スタンダードのデッキ。あまり高くならないように,まだ評価されてないカードを生かすように考えて組むのも楽しかった |
アナログ版MTGはやっぱり楽しい!
その後も筆者は,さまざまな「MTG」のイベントに参加し続けている。
筆者が続けていくうえでありがたかったのが,ガチの競技大会だけでなく,初心者が出やすい大会がいくつも用意されていたことだ。たとえば公式が開いている「プレインズウォーカー・フレンドリーマッチ」は,試合終了後にじゃんけん大会が開かれ,勝った人が特別なカードをもらえるイベントだ。
筆者も何度か参加したが,初心者も多く,試合を楽しむことに主眼が置かれたカジュアルな雰囲気で,非常に参加しやすかった(残念ながらじゃんけん大会では一度も勝てていない……)。
また新しいセットが発売されるたびに開催されるプレリリースイベントも,好きなイベントの一つだ。プレリリースでは,パックを複数購入し,出てきたカードからデッキを組む。デッキがなくても遊びに行けるし,パックを開封しながら楽しめるので,一挙両得である。

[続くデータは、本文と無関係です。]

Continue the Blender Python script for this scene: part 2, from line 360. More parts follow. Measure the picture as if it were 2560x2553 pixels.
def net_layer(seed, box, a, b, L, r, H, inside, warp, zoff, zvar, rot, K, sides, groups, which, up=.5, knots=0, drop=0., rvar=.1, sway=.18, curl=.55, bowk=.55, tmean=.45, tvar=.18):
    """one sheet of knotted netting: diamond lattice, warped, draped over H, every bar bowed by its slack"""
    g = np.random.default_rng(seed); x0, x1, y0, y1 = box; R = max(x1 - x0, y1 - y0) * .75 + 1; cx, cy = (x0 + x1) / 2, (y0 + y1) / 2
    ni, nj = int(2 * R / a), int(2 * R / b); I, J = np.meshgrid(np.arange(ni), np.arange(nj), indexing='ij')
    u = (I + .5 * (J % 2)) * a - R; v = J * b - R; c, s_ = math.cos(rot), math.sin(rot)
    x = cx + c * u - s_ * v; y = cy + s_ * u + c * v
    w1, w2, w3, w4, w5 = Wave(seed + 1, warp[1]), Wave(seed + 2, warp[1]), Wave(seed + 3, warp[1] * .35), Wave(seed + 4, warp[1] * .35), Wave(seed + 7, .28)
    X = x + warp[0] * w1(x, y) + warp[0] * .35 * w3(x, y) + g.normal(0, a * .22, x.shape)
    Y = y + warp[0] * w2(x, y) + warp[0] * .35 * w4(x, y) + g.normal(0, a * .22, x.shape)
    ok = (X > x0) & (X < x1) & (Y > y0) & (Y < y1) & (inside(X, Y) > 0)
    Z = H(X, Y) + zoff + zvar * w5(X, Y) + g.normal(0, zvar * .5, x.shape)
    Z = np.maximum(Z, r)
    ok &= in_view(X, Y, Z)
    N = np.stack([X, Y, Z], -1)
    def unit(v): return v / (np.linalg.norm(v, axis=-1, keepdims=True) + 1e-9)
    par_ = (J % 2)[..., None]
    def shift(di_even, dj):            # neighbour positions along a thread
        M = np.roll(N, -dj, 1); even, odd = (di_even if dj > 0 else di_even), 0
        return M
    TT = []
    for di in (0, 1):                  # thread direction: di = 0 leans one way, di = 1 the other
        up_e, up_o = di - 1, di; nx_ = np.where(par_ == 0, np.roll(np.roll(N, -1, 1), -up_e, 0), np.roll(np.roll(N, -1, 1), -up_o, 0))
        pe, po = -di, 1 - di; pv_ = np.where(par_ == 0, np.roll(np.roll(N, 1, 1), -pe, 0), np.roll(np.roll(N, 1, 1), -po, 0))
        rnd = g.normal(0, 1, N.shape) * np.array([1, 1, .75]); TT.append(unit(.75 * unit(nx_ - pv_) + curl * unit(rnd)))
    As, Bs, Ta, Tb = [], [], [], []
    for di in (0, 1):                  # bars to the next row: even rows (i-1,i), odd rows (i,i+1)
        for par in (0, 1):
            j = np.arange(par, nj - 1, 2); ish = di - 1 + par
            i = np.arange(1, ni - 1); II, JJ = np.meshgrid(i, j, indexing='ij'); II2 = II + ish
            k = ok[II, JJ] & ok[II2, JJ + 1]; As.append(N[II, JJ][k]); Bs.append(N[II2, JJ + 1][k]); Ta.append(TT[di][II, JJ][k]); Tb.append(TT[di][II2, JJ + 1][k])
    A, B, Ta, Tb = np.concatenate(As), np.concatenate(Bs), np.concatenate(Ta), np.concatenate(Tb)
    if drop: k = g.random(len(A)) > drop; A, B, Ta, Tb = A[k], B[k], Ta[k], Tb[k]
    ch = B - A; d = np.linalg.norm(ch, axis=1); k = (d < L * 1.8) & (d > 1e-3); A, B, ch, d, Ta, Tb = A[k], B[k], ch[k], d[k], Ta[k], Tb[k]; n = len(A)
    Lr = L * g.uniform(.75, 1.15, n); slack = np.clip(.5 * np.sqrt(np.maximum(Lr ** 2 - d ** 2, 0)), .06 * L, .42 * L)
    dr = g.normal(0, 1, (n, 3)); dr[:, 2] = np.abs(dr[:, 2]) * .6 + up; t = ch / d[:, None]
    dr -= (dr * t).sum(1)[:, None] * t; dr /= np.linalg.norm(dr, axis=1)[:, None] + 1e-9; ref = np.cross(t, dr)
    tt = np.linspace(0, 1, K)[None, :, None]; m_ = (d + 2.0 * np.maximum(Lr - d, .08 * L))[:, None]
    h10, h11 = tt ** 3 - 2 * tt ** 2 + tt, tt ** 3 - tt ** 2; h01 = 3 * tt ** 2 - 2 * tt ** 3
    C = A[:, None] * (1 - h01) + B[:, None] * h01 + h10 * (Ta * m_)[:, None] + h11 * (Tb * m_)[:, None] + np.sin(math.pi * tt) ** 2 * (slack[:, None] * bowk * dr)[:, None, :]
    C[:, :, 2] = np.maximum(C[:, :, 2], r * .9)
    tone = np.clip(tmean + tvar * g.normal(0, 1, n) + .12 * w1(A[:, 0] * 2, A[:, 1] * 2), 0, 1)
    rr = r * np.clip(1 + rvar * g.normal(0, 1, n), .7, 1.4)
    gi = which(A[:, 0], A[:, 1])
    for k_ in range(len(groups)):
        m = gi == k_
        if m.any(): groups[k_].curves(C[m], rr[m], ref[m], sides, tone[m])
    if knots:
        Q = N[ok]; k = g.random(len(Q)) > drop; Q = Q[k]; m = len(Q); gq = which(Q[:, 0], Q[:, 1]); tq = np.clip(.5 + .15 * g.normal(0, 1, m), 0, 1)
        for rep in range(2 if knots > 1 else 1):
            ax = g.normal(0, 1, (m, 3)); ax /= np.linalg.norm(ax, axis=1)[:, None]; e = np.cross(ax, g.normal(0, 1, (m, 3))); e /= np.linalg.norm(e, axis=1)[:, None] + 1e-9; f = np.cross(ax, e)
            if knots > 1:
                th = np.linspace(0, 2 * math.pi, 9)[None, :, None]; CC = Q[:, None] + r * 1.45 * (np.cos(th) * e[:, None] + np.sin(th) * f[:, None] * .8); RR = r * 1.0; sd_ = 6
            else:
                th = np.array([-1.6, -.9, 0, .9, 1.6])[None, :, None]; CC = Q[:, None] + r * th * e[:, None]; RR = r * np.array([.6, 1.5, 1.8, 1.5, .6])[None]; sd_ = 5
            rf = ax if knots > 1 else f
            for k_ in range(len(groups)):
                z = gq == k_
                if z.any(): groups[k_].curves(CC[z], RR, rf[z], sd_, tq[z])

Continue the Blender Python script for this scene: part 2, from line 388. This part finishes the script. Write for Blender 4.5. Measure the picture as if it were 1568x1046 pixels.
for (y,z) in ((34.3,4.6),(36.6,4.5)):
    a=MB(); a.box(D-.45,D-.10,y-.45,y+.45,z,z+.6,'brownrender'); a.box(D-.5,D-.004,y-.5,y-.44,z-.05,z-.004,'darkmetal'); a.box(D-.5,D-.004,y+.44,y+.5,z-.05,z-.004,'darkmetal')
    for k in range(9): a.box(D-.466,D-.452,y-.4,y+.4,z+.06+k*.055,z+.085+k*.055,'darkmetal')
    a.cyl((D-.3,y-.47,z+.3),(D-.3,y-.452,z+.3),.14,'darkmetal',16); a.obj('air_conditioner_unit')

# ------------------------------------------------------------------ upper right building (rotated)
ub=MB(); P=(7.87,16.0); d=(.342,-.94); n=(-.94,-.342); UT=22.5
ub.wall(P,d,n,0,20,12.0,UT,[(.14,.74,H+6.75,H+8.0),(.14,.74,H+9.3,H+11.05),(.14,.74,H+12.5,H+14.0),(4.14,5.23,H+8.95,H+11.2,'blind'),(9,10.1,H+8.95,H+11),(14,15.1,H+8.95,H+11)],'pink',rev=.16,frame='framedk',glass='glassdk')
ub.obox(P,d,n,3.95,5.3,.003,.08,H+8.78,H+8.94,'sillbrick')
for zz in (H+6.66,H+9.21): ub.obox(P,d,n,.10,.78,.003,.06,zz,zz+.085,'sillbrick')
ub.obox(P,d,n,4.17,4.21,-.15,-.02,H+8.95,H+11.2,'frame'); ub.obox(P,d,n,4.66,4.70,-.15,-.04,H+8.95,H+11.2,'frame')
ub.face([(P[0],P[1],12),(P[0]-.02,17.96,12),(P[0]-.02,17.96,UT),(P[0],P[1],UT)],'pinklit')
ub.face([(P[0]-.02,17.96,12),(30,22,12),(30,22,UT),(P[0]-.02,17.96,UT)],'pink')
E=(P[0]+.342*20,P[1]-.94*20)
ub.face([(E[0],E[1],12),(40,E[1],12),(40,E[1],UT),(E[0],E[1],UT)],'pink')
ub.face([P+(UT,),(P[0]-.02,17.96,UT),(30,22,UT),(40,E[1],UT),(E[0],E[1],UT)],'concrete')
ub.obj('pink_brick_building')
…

筆者がオフラインイベントに出て特に楽しいと思うのは,知らないカードや見逃していた効果に出会う瞬間だ。カジュアルな大会ではそうしたカードに出会う場面も多いし,相手もこちらのカードを知らないことも多い。
「そのカードなんですか? 確認させてもらっていいですか?」「そんな秘められた効果が!?」という会話から,相手のお気に入りのカードや,自分で見出したコンボについて盛り上がる。そんな瞬間に対面で遊ぶことの良さを実感する。
目の前に人がいて一緒に好きなカードを囲む経験は,相手と共に思い出の試合を作っていくことだ。その共同作業の感覚はシンプルに楽しい。一つひとつの試合が掛け替えのない記憶になる。
これを読んでいるあなたも,もしアナログ版「MTG」に関心を持ったなら,まずはカードショップの初心者向けイベントに足を運んでみてほしい。筆者がそうであったように,「MTG」コミュニティはいつでもあなたが来るのを待っている。